À peine une décennie après les remous de 2011, Au pays de l’oncle Salem nous arrive sans chichis, plutôt avec la gueule de bois des révolutions avortées. Le terrain de jeu est celui de l’année 2013. Le scénario, lui, est à l’avenant : à la rentrée scolaire, Salem, gardien titulaire d’une petite école rurale, met du soin à l’entretien de cet édifice abandonné. Nous sommes ici loin du prolétaire combinard, plutôt avec le serviteur consciencieux. Mais pour faire entrer son récit dans le format d’un court quasi-muet, la mise en scène puise dans le prosaïsme de l’espace-temps une efficacité portant avec elle la rumeur du désenchantement. En l’absence des dialogues, ce sont les détails qui règlent leur compte, et le film les siens avec le système normatif, en remettant la fiction entre les mains du symbolique. Si elle tire du côté de la satire sociale, sur fond sonore orchestral d’un film patriotique étasunien, cette parabole se forge de fait une respectabilité assurée.

Vu en gros plan, le geste est bien pesé. Il faut repartir de la simplicité de la mise en scène, où tout, jusqu’aux plans d’ensemble d’une ruralité de carte postale, ne semble plus répondre qu’à la qualité descriptive d’une caméra attentionnée. Belhiba fait pourtant preuve d’une certaine prudence dans sa peinture : avec une longueur d’avance sur une rentrée où il s’agit, pour Salem, de remettre un peu d’ordre dans l’état lamentable du bâtiment, on voit ce personnage faire avec les moyens de bord, rafraîchissant entre autres les mûrs décrépis avec son rouleau de peinture à la chaux.
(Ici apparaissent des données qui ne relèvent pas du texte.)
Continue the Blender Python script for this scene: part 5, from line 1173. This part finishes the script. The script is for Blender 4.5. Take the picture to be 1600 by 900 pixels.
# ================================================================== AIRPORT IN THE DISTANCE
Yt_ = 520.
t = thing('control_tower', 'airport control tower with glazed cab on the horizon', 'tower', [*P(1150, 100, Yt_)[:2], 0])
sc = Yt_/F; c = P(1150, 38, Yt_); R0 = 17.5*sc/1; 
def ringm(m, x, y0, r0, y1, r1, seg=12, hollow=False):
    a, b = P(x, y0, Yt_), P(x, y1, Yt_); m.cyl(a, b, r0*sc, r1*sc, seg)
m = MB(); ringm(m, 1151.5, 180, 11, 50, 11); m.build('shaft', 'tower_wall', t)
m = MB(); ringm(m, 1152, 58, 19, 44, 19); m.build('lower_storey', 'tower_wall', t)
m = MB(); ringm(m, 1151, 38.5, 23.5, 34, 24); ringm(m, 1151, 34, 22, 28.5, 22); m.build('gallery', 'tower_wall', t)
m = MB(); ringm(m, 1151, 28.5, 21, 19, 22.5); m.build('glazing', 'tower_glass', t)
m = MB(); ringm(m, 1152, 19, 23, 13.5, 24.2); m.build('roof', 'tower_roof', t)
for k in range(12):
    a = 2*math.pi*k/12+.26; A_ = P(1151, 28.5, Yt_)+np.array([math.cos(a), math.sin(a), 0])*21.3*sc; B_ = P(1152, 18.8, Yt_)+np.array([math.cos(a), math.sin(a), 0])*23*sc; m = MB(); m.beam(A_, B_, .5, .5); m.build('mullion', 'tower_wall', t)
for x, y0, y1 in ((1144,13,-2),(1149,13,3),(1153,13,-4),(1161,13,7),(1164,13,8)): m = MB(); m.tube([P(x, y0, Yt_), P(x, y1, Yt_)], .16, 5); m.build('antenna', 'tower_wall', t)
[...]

Insatisfait du drapeau en guenilles, il décide d’aller chercher un pavillon neuf en ville où sourd déjà quelque chose d’un contexte agité. Ce portrait local tout à fait de saison, Au pays de l’oncle Salem le brosse dans ses teintes grisou. Soigneusement amorcé, il prêterait bien à sourire s’il ne s’appuyait en réalité sur un tout autre ressort qui l’électrisera de bout en bout. C’est le drapeau en loques, bout de toile ratatiné, qui deviendra le vecteur de tout le récit.
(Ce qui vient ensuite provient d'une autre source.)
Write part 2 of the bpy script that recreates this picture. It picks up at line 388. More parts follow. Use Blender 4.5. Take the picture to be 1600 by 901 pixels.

Si la mise en scène pose l’environnement comme partie intégrante de l’action, elle n’en situe pas moins le protagoniste au centre de l’action, dramatique certes, mais aussi celle des autres. La dramaturgie prend la forme d’un coup de billard à trois bandes. Au sortir de la pavillonnerie, le protagoniste est happé par une foule en fuite. Pris entre les lacrymogènes de la police et ses coups de matraque, il prend la poudre d’escampettes. La fuite contaminant le récit, Salem est pris dans une histoire bien moins rose qu’il n’y paraît. Se trouver au mauvais endroit au mauvais moment : c’est cela qui convertit le prétexte de sa conduite vertueuse en une poursuite absurde, faisant tout basculer dans la confusion totale. C’est le montage qui formule celle-ci par quelques raccords de ruelles. Au bout des bâtonnades que Belhiba traite sur la même ligne d’intensité, en multipliant les giclées violentes à hauteur d’homme, la voix off vient souligner, sur fond de procès de groupe, l’absurdité de la sentence et la froide banalité de l’injustice : on est en somme coupable jusqu’à preuve du contraire. Sinon dans les faits, du moins en pensée.
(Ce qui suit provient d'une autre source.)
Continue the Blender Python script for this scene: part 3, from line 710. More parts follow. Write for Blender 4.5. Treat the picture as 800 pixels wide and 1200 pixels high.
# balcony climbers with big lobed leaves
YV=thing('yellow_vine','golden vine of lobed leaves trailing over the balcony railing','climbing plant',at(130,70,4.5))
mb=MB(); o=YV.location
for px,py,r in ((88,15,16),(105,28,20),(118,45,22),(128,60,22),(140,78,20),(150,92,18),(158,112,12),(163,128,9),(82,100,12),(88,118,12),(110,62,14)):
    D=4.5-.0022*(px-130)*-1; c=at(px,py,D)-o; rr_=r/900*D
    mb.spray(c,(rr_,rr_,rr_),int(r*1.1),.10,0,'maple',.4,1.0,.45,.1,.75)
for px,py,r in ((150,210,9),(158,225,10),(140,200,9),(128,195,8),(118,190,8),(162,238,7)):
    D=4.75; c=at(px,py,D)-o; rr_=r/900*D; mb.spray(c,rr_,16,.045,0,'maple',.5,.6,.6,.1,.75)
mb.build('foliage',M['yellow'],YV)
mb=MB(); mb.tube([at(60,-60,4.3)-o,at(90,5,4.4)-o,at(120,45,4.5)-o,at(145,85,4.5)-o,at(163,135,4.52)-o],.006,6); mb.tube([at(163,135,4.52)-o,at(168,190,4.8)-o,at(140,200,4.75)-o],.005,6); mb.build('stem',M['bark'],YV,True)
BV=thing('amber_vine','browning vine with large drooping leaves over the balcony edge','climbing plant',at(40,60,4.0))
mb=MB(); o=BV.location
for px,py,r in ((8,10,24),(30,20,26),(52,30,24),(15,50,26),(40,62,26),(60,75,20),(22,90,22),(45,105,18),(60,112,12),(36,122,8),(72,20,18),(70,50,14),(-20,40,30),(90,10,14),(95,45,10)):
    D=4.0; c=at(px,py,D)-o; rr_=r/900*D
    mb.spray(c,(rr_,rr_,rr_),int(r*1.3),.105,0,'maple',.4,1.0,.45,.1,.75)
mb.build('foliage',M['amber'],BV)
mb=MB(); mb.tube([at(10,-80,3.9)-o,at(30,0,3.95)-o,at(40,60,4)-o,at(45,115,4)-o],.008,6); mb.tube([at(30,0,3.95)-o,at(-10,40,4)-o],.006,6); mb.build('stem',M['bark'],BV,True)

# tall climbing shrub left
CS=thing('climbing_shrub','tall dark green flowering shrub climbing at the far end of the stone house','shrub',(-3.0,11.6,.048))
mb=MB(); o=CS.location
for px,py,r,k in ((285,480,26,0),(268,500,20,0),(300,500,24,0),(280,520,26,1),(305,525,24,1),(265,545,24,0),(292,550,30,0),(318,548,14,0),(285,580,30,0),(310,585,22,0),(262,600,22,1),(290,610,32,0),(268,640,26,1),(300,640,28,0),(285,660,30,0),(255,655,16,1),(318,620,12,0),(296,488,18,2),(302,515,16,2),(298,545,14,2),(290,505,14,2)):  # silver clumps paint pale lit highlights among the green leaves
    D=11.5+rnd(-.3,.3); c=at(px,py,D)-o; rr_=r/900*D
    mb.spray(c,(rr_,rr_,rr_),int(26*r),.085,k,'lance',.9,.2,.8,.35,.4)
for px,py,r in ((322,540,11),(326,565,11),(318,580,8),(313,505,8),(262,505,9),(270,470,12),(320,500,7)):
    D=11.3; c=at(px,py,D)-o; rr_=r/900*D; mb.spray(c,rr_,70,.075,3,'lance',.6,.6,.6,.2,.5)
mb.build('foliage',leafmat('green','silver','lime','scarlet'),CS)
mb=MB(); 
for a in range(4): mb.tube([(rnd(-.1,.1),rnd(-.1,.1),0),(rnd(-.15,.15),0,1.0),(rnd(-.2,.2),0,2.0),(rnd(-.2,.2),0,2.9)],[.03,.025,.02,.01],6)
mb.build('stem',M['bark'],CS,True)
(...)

C’est assurément sur l’efficacité de ce schéma porteur que ce film capitalise, bien plus que sur son humilité d’artisan. Vue en plan d’ensemble, la satire ressemble à un vêtement un peu trop ample, où flotte un corps d’écriture économe qui, malgré quelques scories pas trop pesantes, réussit à bien marier le sens de la mise en scène et la dramaturgie. Réduisant ses enjeux à une poignée de symboles – le tribunal valant pour une Justice aveugle et, pièce à conviction, le drapeau étiolé pour une Nation en déchéance –, Au pays de l’oncle Salem les renvoie à leur contradiction, où les velléités citoyennes côtoient les relents du pouvoir les plus douteux. Mais le réalisateur extrait ces schémas du banal portrait d’un serviteur désabusé, sans pour autant les absoudre. S’il s’efforce en fait de nous appâter avec la pilule d’un constat volontiers satirique, Belhiba réussit plus subtilement à donner un bon coup de pied dans la fourmilière de nos idéaux trahis.